Douglas is also remembered for his role in the 1969 Sir George Williams University situation, when black students began to protest racism at the Canadian institution.

He, along with future Canadian legislator Anne Cools and others, led an anti-racism sit-in at St. George Williams University, Montreal, which resulted in the peaceful occupation of the computer centre as negotiations took place between the administration and the student leadership.

 However, once an agreement was reached, the riot police infiltrated the occupation, resulting in mayhem and destruction of the computer centre.

Douglas was identified as the ringleader and charged with obstructing the use of public property.

He served 18 months in prison before being declared a national security risk by then Solicitor General Warren Almond, setting the stage for his deportation in handcuffs and leg irons, vowing that he would only return as “Prime Minister of my own country”.

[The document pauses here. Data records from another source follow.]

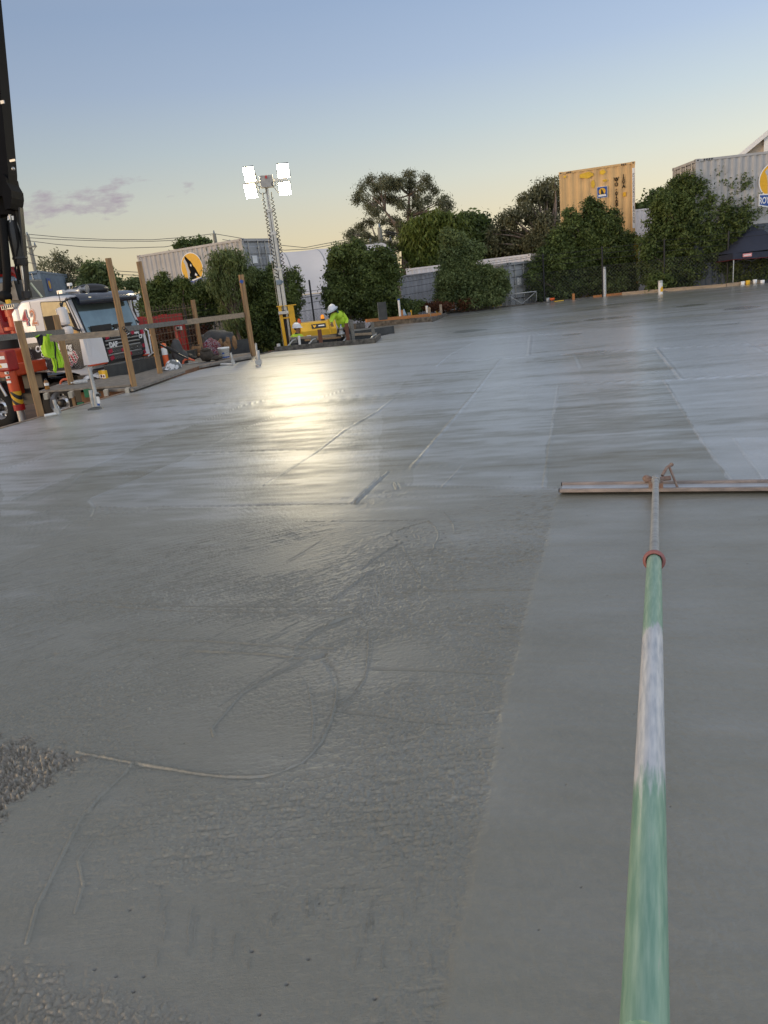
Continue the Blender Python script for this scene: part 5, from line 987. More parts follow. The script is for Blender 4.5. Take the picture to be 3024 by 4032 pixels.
# platform and deck
dk = [P(148, 1541, .12), P(510, 1515, .12), P(524, 1506, .12), P(523, 1474, .12), P(420, 1480, .12), P(262, 1500, .12)]
def slabpoly(name, label, pts, th_, m, cat):
    o = pts[0]; n = len(pts); vs = [p-o for p in pts]+[p-o-Vector((0, 0, th_)) for p in pts]; b_ = MB().mat(m).add(vs, [tuple(range(n)), tuple(reversed(range(n, 2*n)))]+[(i, (i+1) % n, n+(i+1) % n, n+i) for i in range(n)], False); return tag(b_.build(name, None, None, o), label, cat)
slabpoly('plywood_platform', 'grey plywood work platform in front of the truck wheel', dk, .035, m_deck, 'platform')
dk2 = [P(524, 1532, .075)+Vector((-.03, .1, 0)), (Vector((-4.15, 18.3, .085))), P(996, 1402, .08)+Vector((-.04, 0, 0)), P(985, 1388, .08), P(770, 1412, .085), P(640, 1442, .085), P(523, 1476, .085), Vector((-5.3, 15.2, .075))]
slabpoly('cement_crusted_deck', 'cement-crusted working deck carrying helmet, bags and bucket', dk2, .05, m_deck, 'deck')
for i, (x, y) in enumerate(((186, 1546), (282, 1540), (420, 1532), (504, 1526))):
    c = P(x, y, .085); lab = ['pale bearer end nearest the truck wheel', 'second pale bearer end under the platform', 'third pale bearer end under the platform', 'pale bearer end beside the tall middle post'][i]
    o = MB().mat(mat('bearer_end', (.55, .50, .40), rough=.7)).box((0, -.05, -.06), (.075, .30, .12), M=Matrix.Rotation(.2, 4, 'Z'))
    if i == 1: o.mat(m_tim).box((0, .0, -.5), (.06, .05, .80))
    tag(o.build('bearer', None, None, c), lab, 'bearer', 'bearers under the platform')
board('brown ply sheet under the platform between bearers', P(292, 1592, -.2)+Vector((0, .5, 0)), P(505, 1560, -.1)+Vector((0, .5, 0)), -.62, -.02, .03, m_ply)
for i, (x, y) in enumerate(((345, 1548), (320, 1600))):
    tag(MB().mat(mat('green_packer', (.02, .16, .07))).box((0, 0, 0), (.12, .06, .16)).build('packer', None, None, D(x, y, 14.9)), ['green packer just below the platform edge', 'green packer low near the slab edge under the platform'][i], 'packer', 'green packers')
# black upright form strip, curved
bp_ = [P(420, 1492, .085), P(523, 1474, .085), P(640, 1443, .085), P(716, 1425, .085), P(766, 1413, .085), P(800, 1400, .085)]
vs = []; fs = []; o0 = bp_[0]
for i, p in enumerate(bp_):
    h = .30-.012*i; d = (bp_[min(i+1, 5)]-bp_[max(i-1, 0)]).normalized(); nrm = Vector((-d.y, d.x, 0))*.02
    for q in (p-nrm, p+nrm, p+nrm+Vector((0, 0, h)), p-nrm+Vector((0, 0, h))): vs.append(q-o0)
for i in range(5):
    for k in range(4): fs.append((i*4+k, i*4+(k+1) % 4, (i+1)*4+(k+1) % 4, (i+1)*4+k))
fs += [(0, 1, 2, 3), (20, 23, 22, 21)]
tag(MB().mat(m_plyd).add(vs, fs, False).build('black_form_strip', None, None, o0), 'black upright form strip standing along the back of the deck', 'formwork board')
board('dark splattered board standing upright between last post and dirt', D(845, 1410, 22.3), D(1000, 1378, 22.6), -.3, .40, .04, m_plyd)
# reddish soil heap by the last post
V_ = []; F2_ = []
def heap(label, c, rx, ry, h, m, seed, name='soil_heap'):
    N = 26; vs = []; fs = []; rr = random.Random(seed)
    for i in range(N+1):
        for j in range(N+1):
            u = i/N*2-1; v = j/N*2-1; q = max(0, 1-(u*u+v*v)); z = h*q**.8*(1+.5*float(vnoise(np.array([u*4+seed]), np.array([v*4]), seed)[0]))+.06*float(vnoise(np.array([u*13]), np.array([v*13+seed]), seed)[0])*min(1, q*4)-.02
            vs.append((u*rx, v*ry, z))
    for i in range(N):
        for j in range(N): q = i*(N+1)+j; fs.append((q, q+1, q+N+2, q+N+1))
    return tag(MB().mat(m).add(vs, fs, True).build(name, None, None, c), label, 'soil')
m_soil = mat('red_soil', (.20, .075, .035), rough=.95, scale=9, col2=(.09, .04, .022), bump=1, bscale=25)
heap('heap of red soil between the last post and the light mast', (-2.7, 23.6, -.75), 1.3, .8, .62, m_soil, 3)
heap('heap of red soil along the slab left of the canopy', (13.6, 31.9, -.5), 2.6, .8, .55, m_soil, 5)
# steel stakes and standpipes in or beside the slab
m_gal = mat('zinc_pipe', (.45, .46, .46), rough=.4, metal=.5, col2=(.30, .31, .31)); m_pvcw = mat('pvc_white', (.74, .73, .70), rough=.45, var=.05)
def pipe(label, top, bot, Y, r, m, cap=None, name='pvc_pipe', group='white pipes standing in the slab', band=None):
    a = D(*top, Y); b_ = D(*bot, Y); h = a.z-b_.z; o = MB().mat(m).tube([(0, 0, -.12), ((a.x-b_.x)*.5, 0, h/2), (a.x-b_.x, 0, h)], r, 14); th = o.build(name, None, None, (b_.x, Y, b_.z)); tag(th, label, 'pipe', group)
    if cap: MB().mat(cap).tube([(a.x-b_.x, 0, h-r*.8), (a.x-b_.x, 0, h+.015)], r*1.12, 14).build('cap', None, th)
    if band: MB().mat(band).tube([(0, 0, h*.15), (0, 0, h*.55)], r*1.015, 14, False).build('yellow_paint', None, th)
    return th
sp3 = lambda x, y: float(P(x, y).y)
pipe('tallest white standpipe on the far slab edge before the dark bush', (2378, 1052), (2380, 1166), sp3(2380, 1166)-.3, .085, m_pvcw, m_gal)
pipe('short white standpipe with orange lump at its foot', (2178, 1136), (2181, 1182), sp3(2181, 1182)-.2, .080, m_pvcw, m_gal)
pipe('white standpipe painted yellow at its base below the thicket', (2600, 1106), (2601, 1156), sp3(2601, 1156)-.3, .085, m_pvcw, m_gal, band=m_lyel)
pipe('tall thin white pipe with blue tip behind the raised orange form', (1569, 1178), (1575, 1240), 29.5, .045, m_pvcw, m_lblue)
pipe('thin white pipe with blue tip by the bending worker\'s hand', (1341, 1279), (1345, 1310), 22.6, .022, m_pvcw, m_lblue)
pipe('white pipe standing before the helmeted worker\'s chest', (1177, 1322), (1180, 1358), 22.0, .036, m_pvcw, None)
pipe('little white pipe beside the stake at the raised form', (1680, 1204), (1681, 1219), 30.2, .05, m_pvcw, None)
pipe('small yellow marker stick behind the raised form', (1618, 1221), (1620, 1238), 29.8, .025, m_lyel, None, 'marker_stick', None)
pipe('stub of white pipe on the board by the light mast', (1096, 1354), (1097, 1362), 22.9, .055, m_pvcw, None)
c = P(1345, 1320, .1); tag(MB().mat(m_steel).lathe([(.0, 0), (.11, 0), (.10, .05), (.06, .08), (.06, .16), (.075, .17), (.075, .20), (0, .20)], 14).build('pipe_fitting', None, None, (D(1345, 1318, 22.6))), 'grey pipe fitting on the timber beneath the bending worker', 'fitting')
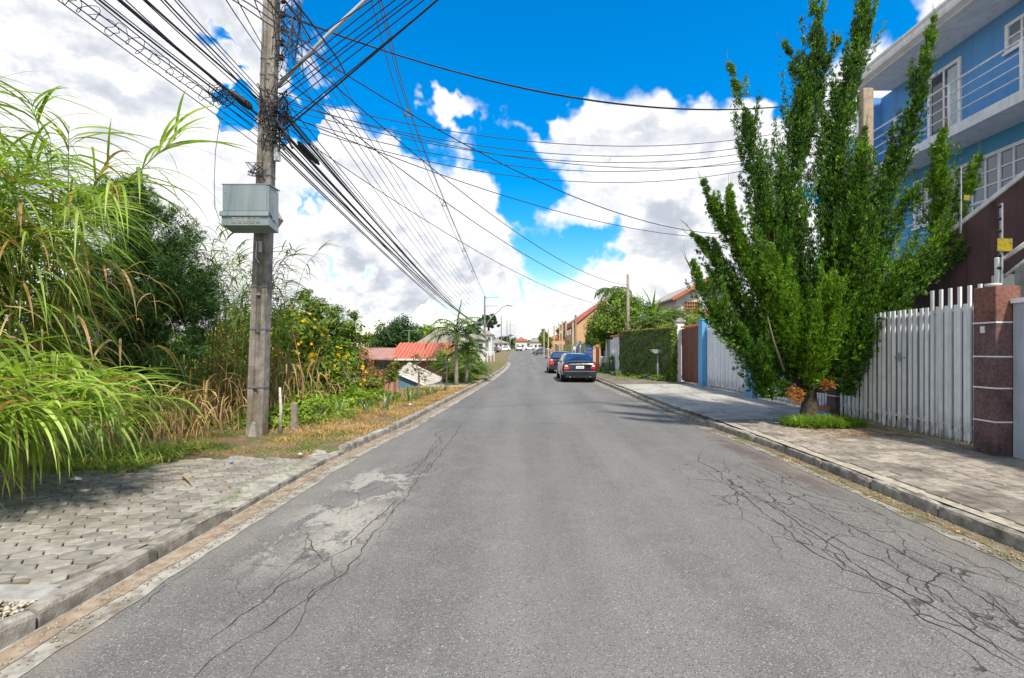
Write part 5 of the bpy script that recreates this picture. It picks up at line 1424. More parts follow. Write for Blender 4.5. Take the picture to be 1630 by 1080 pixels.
# needles and fallen litter on the right pavement and in the gutter
n = 700; P = np.stack([rng.normal(6.1, .55, n), rng.normal(9.1, .3, n), np.full(n, .145)], 1); V, F = blades(P, np.stack([rng.normal(0, 1, n), rng.normal(0, 1, n), rng.uniform(0, .12, n)], 1), rng.uniform(.03, .08, n), rng.uniform(.006, .014, n))
obj_np('leaf_litter', V, F, MAT['litter_leaf'], None, kind='stuff', label='reddish needles scattered on the pavement before the juniper', cat='leaf litter')
n = 330; yv = rng.uniform(3.0, 12, n); P = np.stack([np.array([xr(y) for y in yv]) - rng.uniform(.03, .3, n), yv, np.full(n, .004)], 1); V, F = leaf_cards(P, np.tile([0, 0, 1.0], (n, 1)), .022, .35)
obj_np('leaf_litter', V, F, MAT['litter_leaf'], None, kind='stuff', label='dry leaves lying in the gutter along the right kerb', cat='leaf litter')
cable([Vector((6.55, 9.2, .15)), Vector((6.62, 8.95, .165)), Vector((6.78, 8.75, .16)), Vector((7.0, 8.6, .15))], .009, 'pale fallen twig curved on the pavement by the grass tuft', None, 'dry_stem', 'fallen_twig')['category'] = 'twig'
pot = empty('bucket', (6.72, 11.0, .137), 'small blue and red bucket standing behind the juniper trunk', 'bucket')
MB().lathe((6.72, 11.0, .137), [(.10, 0), (.13, .24)], 16).build('body', MAT['plastic_blue'], pot)
MB().lathe((6.72, 11.0, .137), [(.133, .2), (.137, .27), (.12, .27)], 16).build('rim', MAT['orange'], pot)

# ================================================================== LEFT VEGETATION
# ---- giant reeds beside the camera
def reed_clump(name, culms, leafm, stemm, label, nl, Lr, Wr, group=None, a1r=(-1.5, -.9), low=.25, stem_r=.014, head_bias=None):
    base = Vector(culms[0][0]); root = empty(name, (base.x, base.y, base.z), label, 'reeds', group)
    parts_ = []; sb = MB()
    for pts in culms:
        path = catmull([Vector(p) for p in pts], 8); A = np.array([tuple(p) for p in path])
        sb.tube(path, [stem_r * (1 - .75 * i / (len(path) - 1)) for i in range(len(path))], 5, cap=False)
        k = int(nl * rng.uniform(.8, 1.2)); u = np.linspace(low, .99, k) + rng.uniform(-.01, .01, k); idx = np.clip(u, 0, .999) * (len(A) - 1); i0 = idx.astype(int)
        P = A[i0] + (A[np.minimum(i0 + 1, len(A) - 1)] - A[i0]) * (idx - i0)[:, None]
        T = A[np.minimum(i0 + 1, len(A) - 1)] - A[i0]; T /= np.linalg.norm(T, axis=1, keepdims=True)
        az = rng.uniform(0, 6.28, 1) + np.arange(k) * math.pi + rng.normal(0, .5, k)
        H = np.stack([np.cos(az), np.sin(az)], 1) * .75 + T[:, :2] * 1.1
        if head_bias is not None: H += np.array(head_bias)
        H /= np.linalg.norm(H, axis=1, keepdims=True)
        upn = (u > .85)
        a0 = np.where(upn, rng.uniform(.7, 1.25, k), rng.uniform(.35, 1.0, k)); a1 = rng.uniform(a1r[0], a1r[1], k); a1 = np.where(upn, a1 * rng.uniform(.1, .8, k), a1)
        parts_.append(ribbons(P, H, a0, a1, rng.uniform(Lr[0], Lr[1], k) * np.where(u > .93, .7, 1), rng.uniform(Wr[0], Wr[1], k), 9, rng.uniform(.5, .85), .3, .5))
    sb.build('stems', MAT[stemm], root, kind='stuff', smooth=True)
    V, F = merge(parts_); obj_np('leaves', V, F, MAT[leafm], root, kind='stuff')
    return root
culms = [[(-6.9, 6.3, 0), P3(-60, 470, 6.2), P3(15, 398, 6.0), P3(97, 360, 5.9), P3(148, 328, 5.8), P3(187, 309, 5.75), P3(233, 262, 5.7), P3(288, 214, 5.7)]]
for i in range(78):
    bx, by = rng.uniform(-9.0, -6.4), rng.uniform(4.4, 7.6); h = rng.uniform(2.9, 5.1); lean = rng.uniform(.25, 1.0); a = rng.normal(-.35, .9)
    dx, dy = math.cos(a) * lean, math.sin(a) * lean
    if bx + dx > -6.05: dx = -6.05 - bx + rng.uniform(-.3, .2)
    culms.append([(bx, by, 0), (bx + dx * .1, by + dy * .1, h * .45), (bx + dx * .45, by + dy * .45, h * .82), (bx + dx, by + dy, h)])
reed_clump('giant_reed', culms, 'reed', 'reed_stem', 'tall clump of giant reeds with broad arching green leaves at the left edge', 44, (.95, 1.75), (.022, .040), low=.3, a1r=(-1.57, -1.3))
low_ = []
for i in range(30):
    bx, by = rng.uniform(-6.9, -5.6), rng.uniform(4.3, 6.8); h = rng.uniform(.9, 1.9); lean = rng.uniform(.5, 1.15); a = rng.normal(-.2, .5)
    dx, dy = math.cos(a) * lean, math.sin(a) * lean
    ex = min(bx + dx, -4.75 + .12 * (by - 4.3)); low_.append([(bx, by, 0), (bx + (ex - bx) * .2, by + dy * .2, h * .7), (bx + (ex - bx) * .6, by + dy * .6, h), (ex, by + dy, h * .82)])
for bx, by, ex, ey, h in [(-5.9, 4.4, -4.55, 4.25, 1.25), (-5.8, 4.2, -4.75, 4.0, 1.5), (-5.9, 4.9, -4.6, 4.75, 1.0), (-6.0, 4.1, -4.9, 3.95, 1.1), (-5.7, 5.2, -4.5, 5.3, 1.1), (-6.1, 4.0, -5.0, 3.8, 1.7), (-5.7, 5.0, -4.4, 5.0, 1.25), (-5.8, 5.5, -4.55, 5.45, 1.35), (-5.6, 5.3, -4.3, 5.3, .95), (-5.9, 4.6, -4.7, 4.45, 1.45), (-5.7, 4.8, -4.3, 4.65, 1.15), (-6.0, 5.8, -4.7, 5.9, 1.4)]:
    low_.append([(bx, by, 0), (bx + (ex - bx) * .2, by, h * .75), (bx + (ex - bx) * .6, by + (ey - by) * .6, h), (ex, ey, h * .85)])
reed_clump('giant_reed', low_, 'reed', 'reed_stem', 'low bent reeds whose long leaves hang over the hexagonal pavers', 30, (.75, 1.25), (.025, .045), a1r=(-1.57, -1.25), low=.2)
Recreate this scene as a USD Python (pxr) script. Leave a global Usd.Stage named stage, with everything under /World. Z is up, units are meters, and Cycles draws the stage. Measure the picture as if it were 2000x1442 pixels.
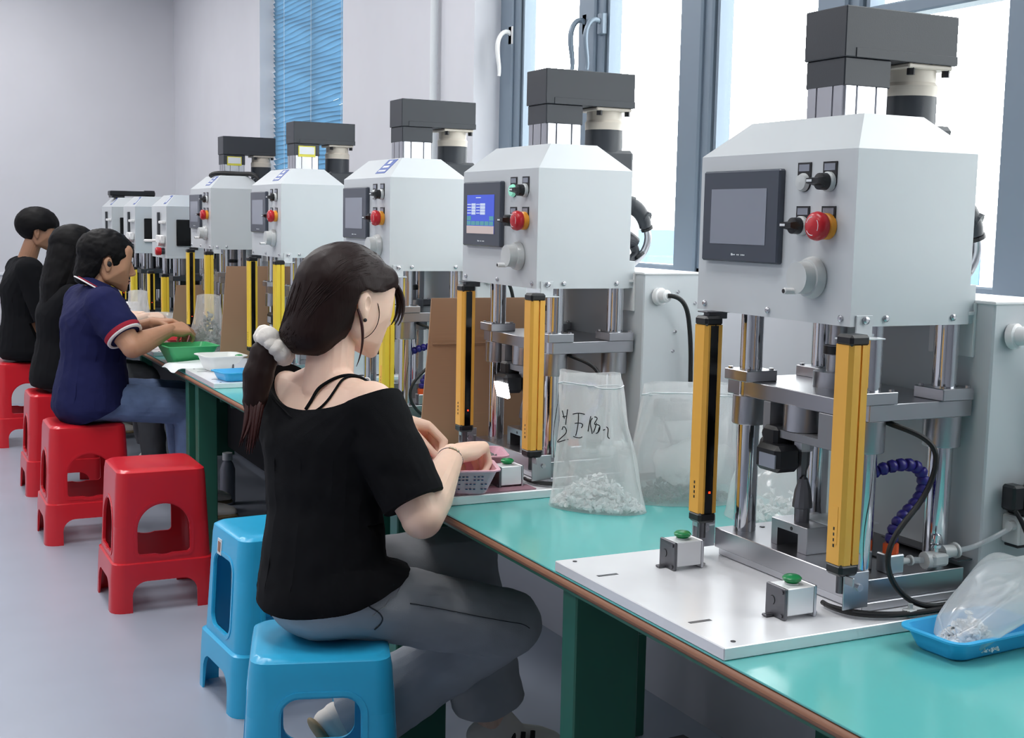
import math, random
import numpy as np, trimesh, shapely, shapely.geometry as sg
import manifold3d as m3
from manifold3d import Manifold
import usdkit, meshkit
from pxr import Usd, UsdGeom, UsdLux, UsdShade, Gf, Sdf, Vt

stage = Usd.Stage.CreateInMemory()
UsdGeom.SetStageUpAxis(stage, UsdGeom.Tokens.z)
UsdGeom.SetStageMetersPerUnit(stage, 1.0)
world = UsdGeom.Xform.Define(stage, '/World')
stage.SetDefaultPrim(world.GetPrim())
rng = np.random.default_rng(7)
random.seed(7)

# ------------------------------------------------------------------ camera
RIGHT, DOWN, FWD = ([0.89744713, -0.44069993, 0.01929291], [-0.03329338, -0.11128064, -0.99323118], [0.43986384, 0.89073014, -0.11454088])
FPX, CAMH = 2507.83, 1.38
cam = UsdGeom.Camera.Define(stage, '/World/camera')
cm = Gf.Matrix4d(*RIGHT, 0, *[-x for x in DOWN], 0, *[-x for x in FWD], 0, 0, 0, CAMH, 1)
cam.AddTransformOp().Set(cm)
cam.CreateHorizontalApertureAttr(36.0); cam.CreateVerticalApertureAttr(36.0 * 1442 / 2000)
cam.CreateFocalLengthAttr(36.0 * FPX / 2000)
cam.CreateClippingRangeAttr(Gf.Vec2f(0.05, 500))
cam.CreateExposureAttr(0.0)

# ------------------------------------------------------------------ sky and room lamps
dome = UsdLux.DomeLight.Define(stage, '/World/sky_light')
dome.CreateIntensityAttr(1.75); dome.CreateColorAttr(Gf.Vec3f(0.965, 0.985, 1.0))
LAMPS = [(x, y) for y in (1.85, 4.3, 6.5, 8.5) for x in (-1.4, 0.6)]
for i, (x, y) in enumerate(LAMPS):
    L = UsdLux.RectLight.Define(stage, '/World/ceiling_lamp%s/light' % ('' if i == 0 else '_%03d' % i))
    L.CreateWidthAttr(0.56); L.CreateHeightAttr(1.16); L.CreateIntensityAttr({1.85: 9.5, 4.3: 13.0}.get(y, 11.5)); L.CreateColorAttr(Gf.Vec3f(1.0, 0.98, 0.97))
    L.AddTranslateOp().Set(Gf.Vec3d(x, y, 3.165))

# ------------------------------------------------------------------ helpers
def lin(c):
    if isinstance(c, str):
        c = [int(c[i:i + 2], 16) / 255 for i in (0, 2, 4)]
    return tuple(x / 12.92 if x <= 0.04045 else ((x + 0.055) / 1.055) ** 2.4 for x in c)

MATS = {}
def mat(name, color, rough=0.5, metal=0.0, spec=0.5, noise=None, bump=None, coat=0.0, emit=0.0, alpha=1.0, trans=0.0, vary=None, sheen=0.0, sss=0.0, aniso=None):
    """Principled material; noise=(scale, amount) mottles the colour, bump=(scale, strength) adds fine relief."""
    c = lin(color)
    p = {"base_color": c, "roughness": rough, "metallic": metal, "specular_ior_level": spec}
    if coat: p["coat_weight"] = coat; p["coat_roughness"] = 0.05
    if emit: p["emission_color"] = c; p["emission_strength"] = emit
    if alpha < 1: p["alpha"] = alpha
    if trans: p["transmission_weight"] = trans
    if sheen: p["sheen_weight"] = sheen
    if sss:
        p["subsurface_weight"] = sss; p["subsurface_scale"] = 0.012; p["subsurface_radius"] = (1, 0.35, 0.2)
    nodes, links = {"p": ("principled_bsdf", p)}, []
    if noise or bump or vary or aniso:
        nodes["tc"] = ("texture_coordinate", {})
    if noise:
        s, a = noise
        nodes["n"] = ("noise_texture", {"scale": float(s), "detail": 4.0, "roughness": 0.6})
        nodes["r"] = ("rgb_ramp", {"ramp": [(0.3, tuple(x * (1 - a) for x in c)), (0.7, tuple(min(1, x * (1 + a)) for x in c))]})
        links += [("tc.object", "n.vector"), ("n.fac", "r.fac"), ("r.color", "p.base_color")]
    if bump:
        nodes["bn"] = ("noise_texture", {"scale": float(bump[0]), "detail": 3.0})
        nodes["b"] = ("bump", {"strength": float(bump[1]), "distance": 0.002})
        links += [("tc.object", "bn.vector"), ("bn.fac", "b.height"), ("b.normal", "p.normal")]
    if aniso:   # brushed / strand relief: noise stretched along one axis
        nodes["mp"] = ("mapping", {"scale": tuple(map(float, aniso[0]))})
        nodes["bn"] = ("noise_texture", {"scale": 1.0, "detail": 2.0})
        nodes["b"] = ("bump", {"strength": float(aniso[1]), "distance": 0.001})
        links += [("tc.object", "mp.vector"), ("mp.vector", "bn.vector"), ("bn.fac", "b.height"), ("b.normal", "p.normal")]
    MATS[name] = usdkit.material(stage, '/World/Looks/' + name, nodes, links, surface="p.BSDF")
    return MATS[name]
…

Gonsalves said he has joined with the ruling Dominica Labour Party (DLP), calling on Canada to exonerate Douglas, noting that he had served a jail term “not for what they charged him.

“He and I spoke about this a long time, and in fact, there were reports which showed, and he told me about the agent provocateurs, who helped to mash up the computers … and when Rosie was in jail, he did not waste time in jail.

“He taught prisoners — educated them.  He wrote a report on prison conditions and recommended reforms in the Canadian prison system,” Gonsalves said, adding that when he was released from prison, Douglas sought to unite the people of the Caribbean, Africa, and other countries.

“The authorities said that he was a security risk, and they sent him back in chains. And even in the most humiliating thing Rosie would find humour…”  Gonsalves added.